Hamdan became part of U.S. judicial history when the Supreme Court found in his favor in 2006 that military commissions set up by the Bush administration to try detainees at Guantanamo Bay lack "the power to proceed because its structures and procedures violate both the Uniform Code of Military Justice and the four Geneva Conventions signed in 1949." Specifically, the ruling said Common Article 3 of the Third Geneva Convention was violated. 

The case considered whether the U.S. Congress may pass legislation preventing the Supreme Court from hearing the case of an accused combatant before his military commission takes place, whether the special military commissions that had been set up violated federal law (including the Uniform Code of Military Justice and treaty obligations), and whether courts can enforce the articles of the 1949 Geneva Convention. 

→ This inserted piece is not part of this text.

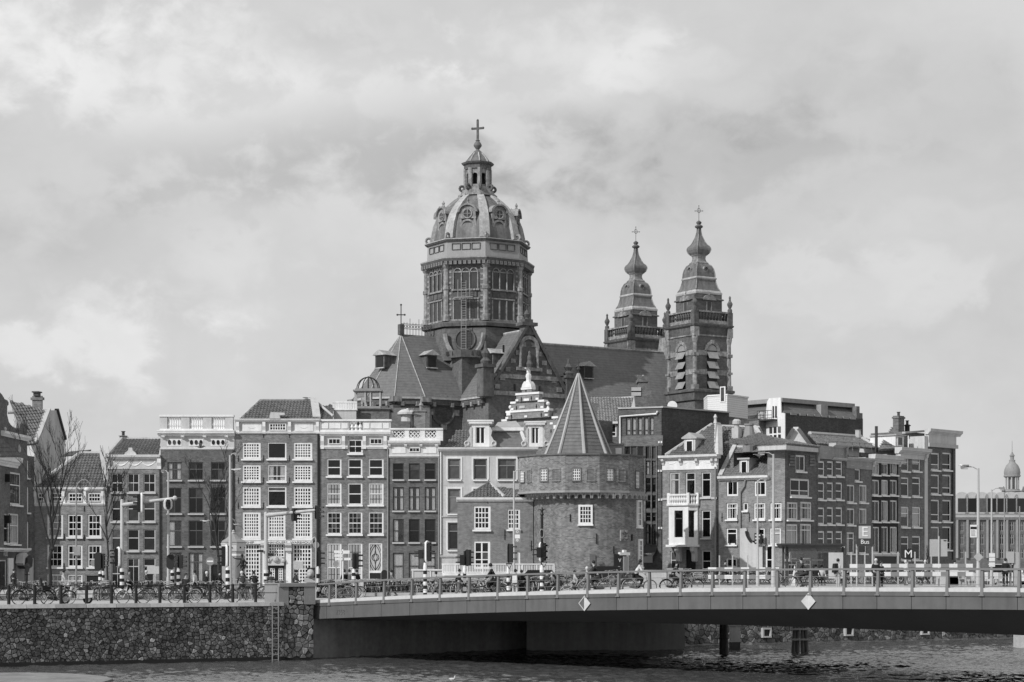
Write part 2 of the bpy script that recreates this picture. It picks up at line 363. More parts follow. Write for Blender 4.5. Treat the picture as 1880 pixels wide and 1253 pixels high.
# ------------------------------------------------------------------ houses: facade frame, wall with real openings, windows
WIN_CACHE = {}
class House:
    def __init__(s, name, label, cat, px0, Y0, px1, Y1, ox, base=None, group=None):
        a = Vector((X_(px0, Y0), Y0)); b = Vector((X_(px1, Y1), Y1)); s.ox = ox
        s.mx = (px0 + px1) / 2; s.A = a; s.d = (b - a).normalized(); s.n = Vector((-s.d.y, s.d.x)); s.w = (b - a).length   # n points away from the street
        s.g = min(gz(a.x), gz(b.x)) if base is None else base
        s.root = thing(name, label, cat, (a.x, a.y, s.g), math.atan2(s.d.y, s.d.x), group)
        s.op = []
    def px(s, zx, zy): return s.ox + zx / 2.984, 690 + zy / 2.984
    def P(s, zx, zy, dep=0.0):       # zoom pixel -> local point on the plane 'dep' metres behind the facade
        px, py = s.px(zx, zy)
        if zx == 0: px = s.mx
        dx, dz = (px - CX) / F, -(py - HY) / F
        dv = Vector((dx, 1.0)); den = dv.dot(s.n); t = (s.A.dot(s.n) + dep) / den
        return Vector(((dv * t - s.A).dot(s.d), dep, ZC + dz * t - s.g))
    def loc(s, p):                   # world -> local
        q = Vector((p[0], p[1])) - s.A; return Vector((q.dot(s.d), q.dot(s.n), p[2] - s.g))
    def Pp(s, zx, zy, A, B, C):      # zoom pixel -> point on the plane through three local points
        a, b = s.P(zx, zy, 0), s.P(zx, zy, 10); n = (B - A).cross(C - A); t = (A - a).dot(n) / (b - a).dot(n); return a + (b - a) * t
    # ---- windows
    def win(s, x0, y0, x1, y1, fm=None, fw=0.13, cols=2, rows=1, split=(0.5,), bar=0.04, sill=True, glass=None, curtain=None, sillm=None, rec=0.09, name='window', proud=False, bm=None):
        a = s.P(x0, y1); b = s.P(x1, y0); w = max(0.25, round((b.x - a.x) / 0.04) * 0.04); h = max(0.25, round((b.z - a.z) / 0.04) * 0.04)
        fm = fm or M_WHITE; glass = glass or M_GLASS; sillm = sillm or fm
        cx = (a.x + b.x) / 2; x = cx - w / 2; z = a.z
        if not proud: s.op.append((x, x + w, z, z + h))
        key = (w, h, fm.name, fw, cols, rows, tuple(split), bar, glass.name, sillm.name, curtain, bm and bm.name)
        y = rec if not proud else -0.14
        if key not in WIN_CACHE:
            fr = MB()
            fr.box(0, 0, 0, w, .1, fw); fr.box(0, 0, h - fw, w, .1, h); fr.box(0, 0, fw, fw, .1, h - fw); fr.box(w - fw, 0, fw, w, .1, h - fw)
            lv = [fw] + [fw + (h - 2 * fw) * t for t in split] + [h - fw]
            for q in lv[1:-1]: fr.box(fw, .005, q - .04, w - fw, .09, q + .04)
            bars = MB(); panes = []
            many = cols * rows * (len(lv) - 1) > 12
            for i in range(len(lv) - 1):
                zb, zt = lv[i] + (.04 if i else 0), lv[i + 1] - (.04 if i < len(lv) - 2 else 0)
                for c in range(1, cols): 
                    u = fw + (w - 2 * fw) * c / cols; bars.box(u - bar / 2, .02, zb, u + bar / 2, .075, zt)
                for r in range(1, rows):
                    q = zb + (zt - zb) * r / rows
                    for c in range(cols):
                        u0 = fw + (w - 2 * fw) * c / cols + (bar / 2 if c else 0); u1 = fw + (w - 2 * fw) * (c + 1) / cols - (bar / 2 if c < cols - 1 else 0)
                        bars.box(u0, .025, q - bar / 2, u1, .07, q + bar / 2)
                if many:
                    m = MB(); m.box(fw, .055, zb, w - fw, .062, zt); panes.append((m.mesh('pane', glass), (0, 0, 0)))
                else:
                    cw, chh = (w - 2 * fw) / cols, (zt - zb) / rows
                    m = MB(); m.box(0, .055, 0, cw, .062, chh); me = m.mesh('pane', glass)
                    for c in range(cols):
                        for r in range(rows): panes.append((me, (fw + c * cw, 0, zb + r * chh)))
            sm = MB(); sm.box(-.06, -.2, -.14, w + .06, .1, 0)
            cm = None
            if curtain:
                cm = MB(); dz = 0.0
                spans = {'sides': [(fw, fw + (w - 2 * fw) * .3), (w - fw - (w - 2 * fw) * .3, w - fw)], 'full': [(fw, w - fw)], 'one': [(fw, fw + (w - 2 * fw) * .45)],
                         'half': [(fw, w - fw)], 'low': [(fw, w - fw)]}[curtain]
                zt = h - fw if curtain != 'low' else fw + (h - 2 * fw) * .45
                zb = fw if curtain != 'half' else fw + (h - 2 * fw) * .5
                for u0, u1 in spans:
                    n = max(4, int((u1 - u0) / .06)); vs = []
                    for i in range(n + 1):
                        u = u0 + (u1 - u0) * i / n; yy = .10 + .02 * (1 if i % 2 else -1); vs += [(u, yy, zb), (u, yy, zt)]
                    cm.add(vs, [(2 * i, 2 * i + 2, 2 * i + 3, 2 * i + 1) for i in range(n)])
                cm = cm.mesh('curtain', M_CURTAIN)
            WIN_CACHE[key] = (fr.mesh(name, fm), bars.mesh('glazing_bars', bm or fm) if bars.v else None, panes, sm.mesh('sill', sillm), cm)
        fr, bars, panes, sm, cm = WIN_CACHE[key]
        o = put(name, fr, s.root, (x, y, z))
        if bars: put('glazing_bars', bars, o)
        for me, l in panes: put('pane', me, o, l)
        if sill: put('sill', sm, o, (0, -y + .0, 0))
        if cm: put('curtain', cm, o)
        return o
    def wins(s, xr, yr, **k):
        cur = k.pop('cur', None); i = 0
        for y0, y1 in yr:
            for x0, x1 in xr:
                kk = dict(k)
                if cur:
                    c = cur[i % len(cur)]
                    if c: kk['curtain'] = c; kk['glass'] = M_CLEAR
                i += 1
                s.win(x0, y0, x1, y1, **kk)
    # ---- shell
    def shell(s, ytop, m, D=10.0, top=True, zx=None, ztop=None, left=True, right=True, zbot=-0.7):
        zt = s.P(0, ytop).z if ztop is None else ztop; w = s.w; e = .01
        us = sorted({e, w - e} | {q for o in s.op for q in o[:2] if e < q < w - e}); zs = sorted({zbot, zt} | {q for o in s.op for q in o[2:] if zbot < q < zt})
        mb = MB()
        for i in range(len(us) - 1):
            for j in range(len(zs) - 1):
                cu, cz = (us[i] + us[i + 1]) / 2, (zs[j] + zs[j + 1]) / 2
                if any(o[0] < cu < o[1] and o[2] < cz < o[3] for o in s.op): continue
                mb.poly([(us[i], 0, zs[j]), (us[i + 1], 0, zs[j]), (us[i + 1], 0, zs[j + 1]), (us[i], 0, zs[j + 1])])
        for a, b, c, d in s.op:
            r = .22
            mb.poly([(a, 0, c), (a, r, c), (a, r, d), (a, 0, d)]); mb.poly([(b, 0, c), (b, 0, d), (b, r, d), (b, r, c)])
            mb.poly([(a, 0, d), (a, r, d), (b, r, d), (b, 0, d)]); mb.poly([(a, 0, c), (b, 0, c), (b, r, c), (a, r, c)])
        if left: mb.poly([(e, 0, zbot), (e, 0, zt), (e, D, zt), (e, D, zbot)])
        if right: mb.poly([(w - e, 0, zbot), (w - e, D, zbot), (w - e, D, zt), (w - e, 0, zt)])
        mb.poly([(e, D, zbot), (e, D, zt), (w - e, D, zt), (w - e, D, zbot)])
        if top: mb.poly([(e, 0, zt), (w - e, 0, zt), (w - e, D, zt), (e, D, zt)])
        s.zt = zt; s.D = D
        me = bpy.data.meshes.new('wall'); me.from_pydata(mb.v, [], mb.f); me.materials.append(m)
        return put('wall', me, s.root)
    # ---- trim
    def band(s, x0, y0, x1, y1, proj, m, name='band', back=.0, u=None):
        a = s.P(x0, y1); b = s.P(x1, y0); mb = MB(); u0, u1 = (a.x, b.x) if u is None else u; m_ = (x0 + x1) / 2 + .01; a.z, b.z = s.P(m_, y1).z, s.P(m_, y0).z
        mb.box(u0, -proj, a.z, u1, back, b.z); return mb.build(name, m, s.root)
    def cornice(s, x0, y0, x1, y1, proj, m, name='cornice', back=0.3):
        a = s.P(x0, y1); b = s.P(x1, y0); m_ = (x0 + x1) / 2 + .01; a.z, b.z = s.P(m_, y1).z, s.P(m_, y0).z; h = b.z - a.z; mb = MB()
        mb.prism_x([(back, a.z), (-proj * .3, a.z), (-proj * .35, a.z + h * .22), (-proj * .55, a.z + h * .26), (-proj * .62, a.z + h * .42), (-proj * .92, a.z + h * .5),
                    (-proj * .95, a.z + h * .8), (-proj, a.z + h * .84), (-proj, b.z), (back, b.z)], a.x, b.x)
        return mb.build(name, m, s.root)
    def brackets(s, xs, y0, y1, m, w=.2, proj=.25):
        me = None
        for x in xs:
            a = s.P(x, y1); b = s.P(x, y0); h = b.z - a.z
            if me is None:
                mb = MB(); mb.prism_x([(0, 0), (-proj * .4, 0), (-proj * .5, h * .3), (-proj, h * .6), (-proj, h), (0, h)], -w / 2, w / 2); me = mb.mesh('bracket', m)
            put('bracket', me, s.root, (a.x, 0, a.z))
    def garland(s, x0, x1, y, sag, m, n=3):
        a = s.P(x0, y); b = s.P(x1, y); sg = (s.P(x0, y).z - s.P(x0, y + sag).z); mb = MB()
        for k in range(n):
            u0 = a.x + (b.x - a.x) * k / n; u1 = a.x + (b.x - a.x) * (k + 1) / n
            mb.tube([(u0 + (u1 - u0) * t / 8, -.02, a.z - sg * (1 - (t / 4 - 1) ** 2)) for t in range(9)], [.05 + .05 * (1 - (t / 4 - 1) ** 2) for t in range(9)], 5)
            mb.ball((u0, -.02, a.z), .1, 6, 4)
        mb.ball((b.x, -.02, a.z), .1, 6, 4)
        return mb.build('garland', m, s.root)
    def balusters(s, x0, x1, y0, y1, n, m, r=.1, back=.1):
        a = s.P(x0, y1); b = s.P(x1, y0); h = b.z - a.z
        mb = MB(); mb.lathe([(r * .8, 0), (r * .8, h * .08), (r * .4, h * .14), (r, h * .34), (r * .8, h * .5), (r * .38, h * .72), (r * .5, h * .86), (r * .8, h * .92), (r * .8, h)], 8)
        me = mb.mesh('baluster', m, True)
        for k in range(n): put('baluster', me, s.root, (a.x + (b.x - a.x) * (k + .5) / n, back, a.z))
    def roof(s, corners, m=None, slab=M_TILE, th=.12, cover=True, name='roof', **k):
        c = [Vector(p) for p in corners]; nn = (c[1] - c[0]).cross(c[2] - c[0])
        for p in c[3:]: p.z = c[0].z - ((p.x - c[0].x) * nn.x + (p.y - c[0].y) * nn.y) / nn.z      # keep every roof plane flat
        mb = MB(); mb.hull([p - Vector((0, 0, th)) for p in c], [p for p in c])
        o = mb.build(name, slab if cover else m, s.root)
        if cover: tiles(o, c, m or M_TILE, **k)
        return o
    def strip(s, pts, r, m, name='ridge_cap', n=6):
        mb = MB(); mb.tube(pts, r, n); return mb.build(name, m, s.root)
    def beam(s, p, q, w, h, m, name):
        mb = MB(); mb.beam(p, q, w, h); return mb.build(name, m, s.root)
    def anchors(s, pts, L=.55):
        mb = MB(); mb.box(-.03, -.05, 0, .03, .0, L); mb.box(-.08, -.05, L * .45, .08, 0, L * .5); me = mb.mesh('wall_anchor', M_BLACK)
        for x, y in pts:
            p = s.P(x, y); put('wall_anchor', me, s.root, (p.x, 0, p.z))
    def pipe(s, x, y0, y1, m=None, r=.06):
        a = s.P(x, y0); b = s.P(x, y1); mb = MB(); mb.tube([(a.x, -.1, a.z), (b.x, -.1, b.z)], r, 6); return mb.build('drainpipe', m or M_MID, s.root)
    def chimney(s, x0, y0, x1, y1, dep, m, pots=1, k=.8):
        a = s.P(x0, y1, dep); b = s.P(x1, y0, dep); mb = MB(); w = b.x - a.x; h = b.z - a.z
        mb.box(a.x, dep, a.z, b.x, dep + w * k, b.z); mb.box(a.x - .08, dep - .08, b.z - h * .16, b.x + .08, dep + w * k + .08, b.z - h * .06)
        o = mb.build('chimney', m, s.root)
        p = MB()
        for i in range(pots):
            x = a.x + w * (i + .5) / pots; p.lathe([(.14, b.z), (.14, b.z + .35), (.2, b.z + .36), (.2, b.z + .42)], 8, x, dep + w * k / 2)
        p.build('chimney_pot', M_DARK, o); return o
    def door(s, x0, y0, x1, y1, m=M_DARK, fm=M_WHITE, rec=.12, panes=True):
        a = s.P(x0, y1); b = s.P(x1, y0); s.op.append((a.x, b.x, a.z, b.z)); w = b.x - a.x; h = b.z - a.z
        mb = MB(); mb.box(.1, .05, 0, w - .1, .1, h - .1); n = 3
        for k in range(n): 
            for t in (0, 1):
                u0 = .18 + t * (w / 2 - .1); mb.box(u0, .03, .15 + k * (h - .3) / n, u0 + w / 2 - .26, .06, (k + 1) * (h - .3) / n)
        o = mb.build('door', m, s.root, loc=(a.x, rec, a.z))
        f = MB(); f.box(0, 0, 0, .1, .12, h); f.box(w - .1, 0, 0, w, .12, h); f.box(.1, 0, h - .1, w - .1, .12, h); f.build('door_frame', fm, o)
        k = MB(); k.ball((w * .8, .0, h * .45), .06, 6, 4); k.build('handle', M_MID, o); return o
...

The court’s decision was a stunning rebuke to the Bush Administration. It led to Congress’ hurried enactment of the Military Commissions Act (MCA) of 2006, which set up new procedures and structures for bringing Guantanamo detainees to trial, and limited detainees’ access to habeas corpus.  The MCA still faces court challenges as being unconstitutional. 

The U.S. Government has called for the death penalty for the six “high value detainees,” who were transferred to Guantanamo from secret CIA prisons in Eastern Europe, where they were reportedly subjected to harsh interrogations. Those charged include Khalid Shaikh Mohammed, an alleged former senior aide to Osama bin Laden, who is said to have admitted to being the principal planner of the plot. 

The U.S. currently holds about 275 men at Guantanamo and says it plans to prosecute approximately 80 before military commissions.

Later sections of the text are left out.